Blog
What will happen after China completes industrial upgrading

The flow of mid- to low-end manufacturing (not necessarily labor-intensive) in the world generally goes from Europe and the US to the Four Asian Tigers, then to China, and in the future, to Southeast Asia and India. The outflow of manufacturing from Europe and the US is mainly due to profit margins and the inability of their industrial populations to sustain it.
The problem is, China is not a Europe with a few hundred million people, nor is it a “Four Tigers” with tens of millions. It is a Leviathan with 1.4 billion people. Only a global hegemon like the US can suppress such a behemoth. China’s massive industrial workforce is enough to consume the mid- to low-end industries entirely. If China continues to take a share of the high-end market in the future, it is natural for low-end industries to transfer out (which is already happening).
Once this giant completes its industrial upgrade, it will essentially “close the door” on new competition. At that point, in every high-end industry you can think of—chips, automobiles, aircraft—there will be a crowd of Chinese companies entrenched in the market, using massive production capacity and competitive pricing to battle the old industrial powers. Imagine when Southeast Asia, India, and other countries are no longer satisfied with low-end products and want to venture into chips, cars, and planes. Sorry, but in every direction you look, there will be a slew of companies from China, the US, and Europe holding the market tightly.

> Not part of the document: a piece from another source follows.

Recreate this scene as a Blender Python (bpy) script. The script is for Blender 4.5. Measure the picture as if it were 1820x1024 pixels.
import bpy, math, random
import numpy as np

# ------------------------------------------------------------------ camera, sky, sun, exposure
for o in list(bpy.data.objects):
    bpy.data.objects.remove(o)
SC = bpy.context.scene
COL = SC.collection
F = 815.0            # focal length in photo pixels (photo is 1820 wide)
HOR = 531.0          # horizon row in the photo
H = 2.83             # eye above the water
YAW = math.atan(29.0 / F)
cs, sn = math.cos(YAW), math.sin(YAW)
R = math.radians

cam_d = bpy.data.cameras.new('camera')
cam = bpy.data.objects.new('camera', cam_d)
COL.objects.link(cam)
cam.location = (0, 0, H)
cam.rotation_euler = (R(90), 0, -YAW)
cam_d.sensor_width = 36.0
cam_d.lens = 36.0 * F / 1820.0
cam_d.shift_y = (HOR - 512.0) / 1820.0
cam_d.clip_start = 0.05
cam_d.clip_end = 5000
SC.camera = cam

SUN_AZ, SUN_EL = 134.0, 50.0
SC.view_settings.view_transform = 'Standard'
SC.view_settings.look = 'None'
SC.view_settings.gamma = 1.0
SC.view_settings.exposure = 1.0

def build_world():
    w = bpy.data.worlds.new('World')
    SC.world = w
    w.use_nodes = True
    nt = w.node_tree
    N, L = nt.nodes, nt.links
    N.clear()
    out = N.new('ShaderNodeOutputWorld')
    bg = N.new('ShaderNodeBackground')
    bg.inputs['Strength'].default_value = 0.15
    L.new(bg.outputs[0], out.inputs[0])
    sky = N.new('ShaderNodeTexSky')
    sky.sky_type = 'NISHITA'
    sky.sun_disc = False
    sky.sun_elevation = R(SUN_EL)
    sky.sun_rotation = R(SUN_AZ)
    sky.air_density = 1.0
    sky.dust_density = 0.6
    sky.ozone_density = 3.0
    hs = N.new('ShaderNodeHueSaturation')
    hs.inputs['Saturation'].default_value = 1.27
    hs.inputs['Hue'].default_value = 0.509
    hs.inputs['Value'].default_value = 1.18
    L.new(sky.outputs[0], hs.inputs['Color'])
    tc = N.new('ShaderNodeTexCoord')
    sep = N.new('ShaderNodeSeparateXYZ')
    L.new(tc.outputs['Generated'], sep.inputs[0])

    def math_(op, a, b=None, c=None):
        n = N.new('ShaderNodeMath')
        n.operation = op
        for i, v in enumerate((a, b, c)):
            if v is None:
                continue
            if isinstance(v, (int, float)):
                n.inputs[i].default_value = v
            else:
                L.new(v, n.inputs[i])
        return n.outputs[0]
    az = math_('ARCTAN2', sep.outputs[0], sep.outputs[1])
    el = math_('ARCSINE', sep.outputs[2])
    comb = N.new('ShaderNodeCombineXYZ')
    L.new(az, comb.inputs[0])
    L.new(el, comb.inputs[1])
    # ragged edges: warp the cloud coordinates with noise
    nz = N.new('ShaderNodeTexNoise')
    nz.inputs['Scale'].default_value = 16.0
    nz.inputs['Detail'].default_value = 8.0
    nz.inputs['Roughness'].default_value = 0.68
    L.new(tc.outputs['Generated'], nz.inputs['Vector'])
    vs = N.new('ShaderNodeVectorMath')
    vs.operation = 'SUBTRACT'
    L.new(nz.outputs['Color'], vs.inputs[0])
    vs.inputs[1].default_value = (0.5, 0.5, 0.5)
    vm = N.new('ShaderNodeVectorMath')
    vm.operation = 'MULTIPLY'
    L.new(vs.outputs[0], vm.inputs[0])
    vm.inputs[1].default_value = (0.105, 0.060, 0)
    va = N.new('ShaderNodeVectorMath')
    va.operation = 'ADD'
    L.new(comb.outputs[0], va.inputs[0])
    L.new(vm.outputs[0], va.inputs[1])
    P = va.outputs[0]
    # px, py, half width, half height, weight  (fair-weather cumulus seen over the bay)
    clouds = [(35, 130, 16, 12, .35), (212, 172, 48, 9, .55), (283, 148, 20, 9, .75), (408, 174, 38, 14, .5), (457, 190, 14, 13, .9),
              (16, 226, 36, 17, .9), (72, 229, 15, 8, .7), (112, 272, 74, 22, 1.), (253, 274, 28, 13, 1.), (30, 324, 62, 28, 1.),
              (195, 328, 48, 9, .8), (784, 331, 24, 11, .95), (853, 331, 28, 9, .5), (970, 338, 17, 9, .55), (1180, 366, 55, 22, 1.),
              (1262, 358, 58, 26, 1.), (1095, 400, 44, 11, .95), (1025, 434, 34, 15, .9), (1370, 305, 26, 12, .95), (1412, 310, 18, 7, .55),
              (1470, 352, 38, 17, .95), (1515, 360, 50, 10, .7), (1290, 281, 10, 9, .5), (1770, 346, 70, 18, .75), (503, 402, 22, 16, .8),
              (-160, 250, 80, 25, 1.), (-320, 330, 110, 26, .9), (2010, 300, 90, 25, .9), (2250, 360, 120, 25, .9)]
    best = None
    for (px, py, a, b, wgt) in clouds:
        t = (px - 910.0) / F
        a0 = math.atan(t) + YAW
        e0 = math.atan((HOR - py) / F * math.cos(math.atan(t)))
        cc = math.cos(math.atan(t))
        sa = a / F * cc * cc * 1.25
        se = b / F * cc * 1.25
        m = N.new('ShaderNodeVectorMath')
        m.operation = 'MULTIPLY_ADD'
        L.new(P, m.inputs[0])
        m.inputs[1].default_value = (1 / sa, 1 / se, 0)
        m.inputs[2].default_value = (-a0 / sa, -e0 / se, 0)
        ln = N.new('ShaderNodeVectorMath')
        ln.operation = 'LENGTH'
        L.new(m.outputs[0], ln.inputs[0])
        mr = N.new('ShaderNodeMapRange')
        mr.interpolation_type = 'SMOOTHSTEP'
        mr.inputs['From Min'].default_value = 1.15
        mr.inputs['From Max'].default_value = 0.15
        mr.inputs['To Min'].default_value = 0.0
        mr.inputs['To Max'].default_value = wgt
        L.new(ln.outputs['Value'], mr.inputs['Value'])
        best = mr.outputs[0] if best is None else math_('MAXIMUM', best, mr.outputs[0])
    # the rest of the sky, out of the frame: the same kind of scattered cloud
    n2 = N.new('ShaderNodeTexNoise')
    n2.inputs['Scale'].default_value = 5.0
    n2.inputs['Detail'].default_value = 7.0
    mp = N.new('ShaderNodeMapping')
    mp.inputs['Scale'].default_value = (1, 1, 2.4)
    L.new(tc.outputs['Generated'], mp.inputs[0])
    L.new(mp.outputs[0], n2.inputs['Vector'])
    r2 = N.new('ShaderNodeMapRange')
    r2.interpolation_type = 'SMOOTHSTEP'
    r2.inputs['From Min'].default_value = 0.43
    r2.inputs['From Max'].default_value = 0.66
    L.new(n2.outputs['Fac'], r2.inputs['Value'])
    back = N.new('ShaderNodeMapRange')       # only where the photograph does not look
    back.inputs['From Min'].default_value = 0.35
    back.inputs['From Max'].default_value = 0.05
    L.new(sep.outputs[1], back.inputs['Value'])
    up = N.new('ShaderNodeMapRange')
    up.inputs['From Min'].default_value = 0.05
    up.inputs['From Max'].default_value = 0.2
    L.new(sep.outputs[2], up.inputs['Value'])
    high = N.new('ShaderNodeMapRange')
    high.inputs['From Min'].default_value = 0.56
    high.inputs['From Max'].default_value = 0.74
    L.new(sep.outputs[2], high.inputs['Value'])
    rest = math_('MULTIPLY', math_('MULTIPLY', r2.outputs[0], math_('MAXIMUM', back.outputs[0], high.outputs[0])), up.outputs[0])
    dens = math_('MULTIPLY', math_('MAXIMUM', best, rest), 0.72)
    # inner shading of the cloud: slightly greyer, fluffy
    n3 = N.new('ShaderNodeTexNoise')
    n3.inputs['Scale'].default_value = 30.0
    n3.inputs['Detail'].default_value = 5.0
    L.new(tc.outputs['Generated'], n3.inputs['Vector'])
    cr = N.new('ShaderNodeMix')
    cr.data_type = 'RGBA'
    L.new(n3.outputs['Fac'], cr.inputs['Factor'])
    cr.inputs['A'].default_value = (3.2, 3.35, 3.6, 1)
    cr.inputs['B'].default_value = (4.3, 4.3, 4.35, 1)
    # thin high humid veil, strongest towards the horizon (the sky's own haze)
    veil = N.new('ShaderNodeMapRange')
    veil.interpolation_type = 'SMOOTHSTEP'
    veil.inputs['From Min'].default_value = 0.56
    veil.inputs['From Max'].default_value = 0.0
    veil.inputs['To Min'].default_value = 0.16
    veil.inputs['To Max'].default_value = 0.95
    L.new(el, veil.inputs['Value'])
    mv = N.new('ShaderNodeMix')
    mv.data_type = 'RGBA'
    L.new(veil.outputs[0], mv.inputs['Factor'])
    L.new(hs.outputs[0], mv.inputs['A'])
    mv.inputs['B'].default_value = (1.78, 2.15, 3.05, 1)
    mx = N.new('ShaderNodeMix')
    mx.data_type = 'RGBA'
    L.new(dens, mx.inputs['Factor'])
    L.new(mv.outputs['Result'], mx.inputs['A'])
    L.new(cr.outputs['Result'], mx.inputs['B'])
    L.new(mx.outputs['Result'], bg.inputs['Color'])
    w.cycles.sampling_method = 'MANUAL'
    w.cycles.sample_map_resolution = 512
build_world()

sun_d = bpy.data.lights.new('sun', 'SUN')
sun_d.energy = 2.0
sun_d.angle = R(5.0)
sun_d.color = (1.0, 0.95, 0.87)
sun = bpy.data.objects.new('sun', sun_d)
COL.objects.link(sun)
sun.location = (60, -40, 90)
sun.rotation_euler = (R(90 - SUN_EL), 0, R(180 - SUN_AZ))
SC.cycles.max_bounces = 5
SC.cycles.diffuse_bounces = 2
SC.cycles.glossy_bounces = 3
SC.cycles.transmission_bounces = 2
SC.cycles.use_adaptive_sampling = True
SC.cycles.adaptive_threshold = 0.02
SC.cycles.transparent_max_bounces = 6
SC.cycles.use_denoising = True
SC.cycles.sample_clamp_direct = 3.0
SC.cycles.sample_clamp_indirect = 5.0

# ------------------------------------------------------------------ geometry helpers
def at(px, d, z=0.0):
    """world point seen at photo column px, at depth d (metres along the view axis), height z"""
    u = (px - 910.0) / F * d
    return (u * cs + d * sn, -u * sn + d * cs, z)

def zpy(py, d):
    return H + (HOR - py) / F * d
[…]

Can these latecomer countries compete on technology or market share? China’s low costs are not solely due to cheap labor and low welfare. It is also due to the vast industrial workforce and the enormous pool of engineers (QAQ) that can gather the entire upstream and downstream, front-end, and back-end of a product together, like a giant beehive.
Global procurement brings global logistics, and this clustered beehive-style production, combined with global output, results in faster product iterations and lower production costs. Open the door! Let’s all engage in free trade!